• **Directions for this task**:
The lines to be extracted run from the start of the listing through the line containing "True).build('path', M['path']), kind='structure')"; copy them exactly and nothing else.

......

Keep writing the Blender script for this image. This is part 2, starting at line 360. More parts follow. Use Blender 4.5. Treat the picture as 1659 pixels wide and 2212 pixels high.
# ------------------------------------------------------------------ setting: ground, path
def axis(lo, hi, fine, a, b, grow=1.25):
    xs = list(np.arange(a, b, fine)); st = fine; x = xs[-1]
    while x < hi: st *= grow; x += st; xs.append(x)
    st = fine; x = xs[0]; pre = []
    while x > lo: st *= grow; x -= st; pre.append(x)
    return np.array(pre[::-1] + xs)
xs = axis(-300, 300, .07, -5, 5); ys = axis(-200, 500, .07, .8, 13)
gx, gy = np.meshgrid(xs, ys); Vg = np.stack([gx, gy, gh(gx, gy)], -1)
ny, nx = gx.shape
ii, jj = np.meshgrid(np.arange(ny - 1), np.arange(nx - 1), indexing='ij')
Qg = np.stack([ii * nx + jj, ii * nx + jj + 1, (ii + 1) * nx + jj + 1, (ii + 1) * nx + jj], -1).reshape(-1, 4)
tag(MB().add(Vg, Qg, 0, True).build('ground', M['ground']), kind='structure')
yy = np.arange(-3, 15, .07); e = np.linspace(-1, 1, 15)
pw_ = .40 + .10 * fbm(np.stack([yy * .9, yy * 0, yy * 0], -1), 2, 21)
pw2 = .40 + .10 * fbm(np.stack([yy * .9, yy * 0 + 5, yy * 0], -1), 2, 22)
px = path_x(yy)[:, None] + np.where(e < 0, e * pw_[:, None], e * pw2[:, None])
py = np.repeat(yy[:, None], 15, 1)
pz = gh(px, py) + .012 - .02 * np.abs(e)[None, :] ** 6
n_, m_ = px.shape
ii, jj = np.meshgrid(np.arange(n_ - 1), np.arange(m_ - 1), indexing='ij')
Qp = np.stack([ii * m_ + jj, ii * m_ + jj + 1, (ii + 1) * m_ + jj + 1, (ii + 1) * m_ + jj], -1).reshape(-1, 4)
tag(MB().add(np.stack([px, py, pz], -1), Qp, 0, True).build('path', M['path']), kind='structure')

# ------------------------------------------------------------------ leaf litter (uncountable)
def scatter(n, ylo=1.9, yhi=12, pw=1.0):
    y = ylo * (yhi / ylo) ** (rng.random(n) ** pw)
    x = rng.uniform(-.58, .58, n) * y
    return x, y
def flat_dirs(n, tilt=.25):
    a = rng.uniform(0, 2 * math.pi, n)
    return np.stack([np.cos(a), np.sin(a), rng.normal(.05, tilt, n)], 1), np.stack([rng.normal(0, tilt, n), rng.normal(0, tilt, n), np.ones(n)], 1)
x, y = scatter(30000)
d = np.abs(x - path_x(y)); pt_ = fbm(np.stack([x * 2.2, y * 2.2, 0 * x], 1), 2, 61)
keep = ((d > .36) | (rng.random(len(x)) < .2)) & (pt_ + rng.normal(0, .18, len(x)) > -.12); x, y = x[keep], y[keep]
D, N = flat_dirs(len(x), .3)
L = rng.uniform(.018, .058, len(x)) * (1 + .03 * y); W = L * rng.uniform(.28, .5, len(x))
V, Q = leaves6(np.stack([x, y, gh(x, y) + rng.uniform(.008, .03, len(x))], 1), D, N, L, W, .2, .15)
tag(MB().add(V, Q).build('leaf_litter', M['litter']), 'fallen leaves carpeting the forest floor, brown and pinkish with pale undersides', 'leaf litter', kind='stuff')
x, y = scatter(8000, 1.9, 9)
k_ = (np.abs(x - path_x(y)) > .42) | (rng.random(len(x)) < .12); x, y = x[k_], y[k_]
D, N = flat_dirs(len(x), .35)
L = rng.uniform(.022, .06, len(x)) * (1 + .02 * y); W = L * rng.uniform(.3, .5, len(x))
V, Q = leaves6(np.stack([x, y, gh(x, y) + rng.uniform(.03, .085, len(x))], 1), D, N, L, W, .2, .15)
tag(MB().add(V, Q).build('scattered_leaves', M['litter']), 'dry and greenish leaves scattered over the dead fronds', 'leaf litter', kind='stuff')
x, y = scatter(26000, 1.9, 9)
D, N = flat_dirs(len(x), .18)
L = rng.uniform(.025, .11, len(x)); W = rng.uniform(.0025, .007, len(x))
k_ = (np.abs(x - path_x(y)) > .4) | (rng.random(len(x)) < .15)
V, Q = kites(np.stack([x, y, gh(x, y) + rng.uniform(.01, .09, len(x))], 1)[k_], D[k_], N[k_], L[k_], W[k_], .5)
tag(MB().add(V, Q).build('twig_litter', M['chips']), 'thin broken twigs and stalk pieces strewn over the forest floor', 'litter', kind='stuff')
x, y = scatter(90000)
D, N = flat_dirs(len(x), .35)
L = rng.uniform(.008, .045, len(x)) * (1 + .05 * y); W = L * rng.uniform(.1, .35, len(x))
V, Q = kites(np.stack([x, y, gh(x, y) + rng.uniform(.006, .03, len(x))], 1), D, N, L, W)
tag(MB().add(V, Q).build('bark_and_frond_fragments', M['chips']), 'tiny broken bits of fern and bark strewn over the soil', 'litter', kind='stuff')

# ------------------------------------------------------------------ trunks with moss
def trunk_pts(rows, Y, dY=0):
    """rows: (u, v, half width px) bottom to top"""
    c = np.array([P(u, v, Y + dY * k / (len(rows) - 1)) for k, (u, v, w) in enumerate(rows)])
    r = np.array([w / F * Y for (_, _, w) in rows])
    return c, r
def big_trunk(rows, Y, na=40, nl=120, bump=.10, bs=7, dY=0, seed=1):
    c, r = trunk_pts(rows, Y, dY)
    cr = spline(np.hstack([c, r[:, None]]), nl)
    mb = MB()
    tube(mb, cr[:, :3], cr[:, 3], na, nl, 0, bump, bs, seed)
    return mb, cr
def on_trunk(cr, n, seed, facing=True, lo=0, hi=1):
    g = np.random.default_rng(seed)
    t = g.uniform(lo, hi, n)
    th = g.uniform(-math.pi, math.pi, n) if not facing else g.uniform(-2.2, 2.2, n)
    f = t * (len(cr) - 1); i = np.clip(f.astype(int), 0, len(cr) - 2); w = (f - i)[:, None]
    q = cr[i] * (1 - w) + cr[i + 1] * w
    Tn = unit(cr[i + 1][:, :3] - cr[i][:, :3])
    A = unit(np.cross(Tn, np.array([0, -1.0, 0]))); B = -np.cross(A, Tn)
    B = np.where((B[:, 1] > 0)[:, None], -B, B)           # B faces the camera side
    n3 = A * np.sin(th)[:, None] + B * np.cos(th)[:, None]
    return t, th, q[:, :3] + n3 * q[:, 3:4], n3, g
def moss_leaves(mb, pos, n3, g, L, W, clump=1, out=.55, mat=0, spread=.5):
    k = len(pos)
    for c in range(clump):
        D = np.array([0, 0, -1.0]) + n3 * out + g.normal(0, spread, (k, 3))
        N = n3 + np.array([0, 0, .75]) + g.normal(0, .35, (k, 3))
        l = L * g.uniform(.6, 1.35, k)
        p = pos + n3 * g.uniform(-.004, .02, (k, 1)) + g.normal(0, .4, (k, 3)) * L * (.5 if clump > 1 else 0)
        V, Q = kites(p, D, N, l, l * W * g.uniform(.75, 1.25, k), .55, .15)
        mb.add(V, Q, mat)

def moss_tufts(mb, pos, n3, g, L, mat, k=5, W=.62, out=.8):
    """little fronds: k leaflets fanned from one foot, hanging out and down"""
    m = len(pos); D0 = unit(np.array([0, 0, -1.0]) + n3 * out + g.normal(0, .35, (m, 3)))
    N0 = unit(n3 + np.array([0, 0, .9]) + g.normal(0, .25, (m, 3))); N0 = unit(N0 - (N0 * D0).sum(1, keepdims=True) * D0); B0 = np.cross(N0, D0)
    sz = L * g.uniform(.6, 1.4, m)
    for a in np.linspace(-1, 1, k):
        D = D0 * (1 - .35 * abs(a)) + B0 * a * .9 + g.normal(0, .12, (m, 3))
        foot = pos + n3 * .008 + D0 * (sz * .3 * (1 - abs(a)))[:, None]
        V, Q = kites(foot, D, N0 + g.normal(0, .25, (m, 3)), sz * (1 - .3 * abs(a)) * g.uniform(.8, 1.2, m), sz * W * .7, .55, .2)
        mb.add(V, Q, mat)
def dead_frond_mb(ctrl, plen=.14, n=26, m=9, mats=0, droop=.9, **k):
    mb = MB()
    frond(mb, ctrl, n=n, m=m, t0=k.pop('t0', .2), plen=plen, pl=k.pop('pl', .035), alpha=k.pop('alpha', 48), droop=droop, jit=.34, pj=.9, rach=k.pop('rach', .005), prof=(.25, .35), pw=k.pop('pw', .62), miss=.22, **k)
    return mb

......

• **Expected answer**:
Keep writing the Blender script for this image. This is part 2, starting at line 360. More parts follow. Use Blender 4.5. Treat the picture as 1659 pixels wide and 2212 pixels high.
# ------------------------------------------------------------------ setting: ground, path
def axis(lo, hi, fine, a, b, grow=1.25):
    xs = list(np.arange(a, b, fine)); st = fine; x = xs[-1]
    while x < hi: st *= grow; x += st; xs.append(x)
    st = fine; x = xs[0]; pre = []
    while x > lo: st *= grow; x -= st; pre.append(x)
    return np.array(pre[::-1] + xs)
xs = axis(-300, 300, .07, -5, 5); ys = axis(-200, 500, .07, .8, 13)
gx, gy = np.meshgrid(xs, ys); Vg = np.stack([gx, gy, gh(gx, gy)], -1)
ny, nx = gx.shape
ii, jj = np.meshgrid(np.arange(ny - 1), np.arange(nx - 1), indexing='ij')
Qg = np.stack([ii * nx + jj, ii * nx + jj + 1, (ii + 1) * nx + jj + 1, (ii + 1) * nx + jj], -1).reshape(-1, 4)
tag(MB().add(Vg, Qg, 0, True).build('ground', M['ground']), kind='structure')
yy = np.arange(-3, 15, .07); e = np.linspace(-1, 1, 15)
pw_ = .40 + .10 * fbm(np.stack([yy * .9, yy * 0, yy * 0], -1), 2, 21)
pw2 = .40 + .10 * fbm(np.stack([yy * .9, yy * 0 + 5, yy * 0], -1), 2, 22)
px = path_x(yy)[:, None] + np.where(e < 0, e * pw_[:, None], e * pw2[:, None])
py = np.repeat(yy[:, None], 15, 1)
pz = gh(px, py) + .012 - .02 * np.abs(e)[None, :] ** 6
n_, m_ = px.shape
ii, jj = np.meshgrid(np.arange(n_ - 1), np.arange(m_ - 1), indexing='ij')
Qp = np.stack([ii * m_ + jj, ii * m_ + jj + 1, (ii + 1) * m_ + jj + 1, (ii + 1) * m_ + jj], -1).reshape(-1, 4)
tag(MB().add(np.stack([px, py, pz], -1), Qp, 0, True).build('path', M['path']), kind='structure')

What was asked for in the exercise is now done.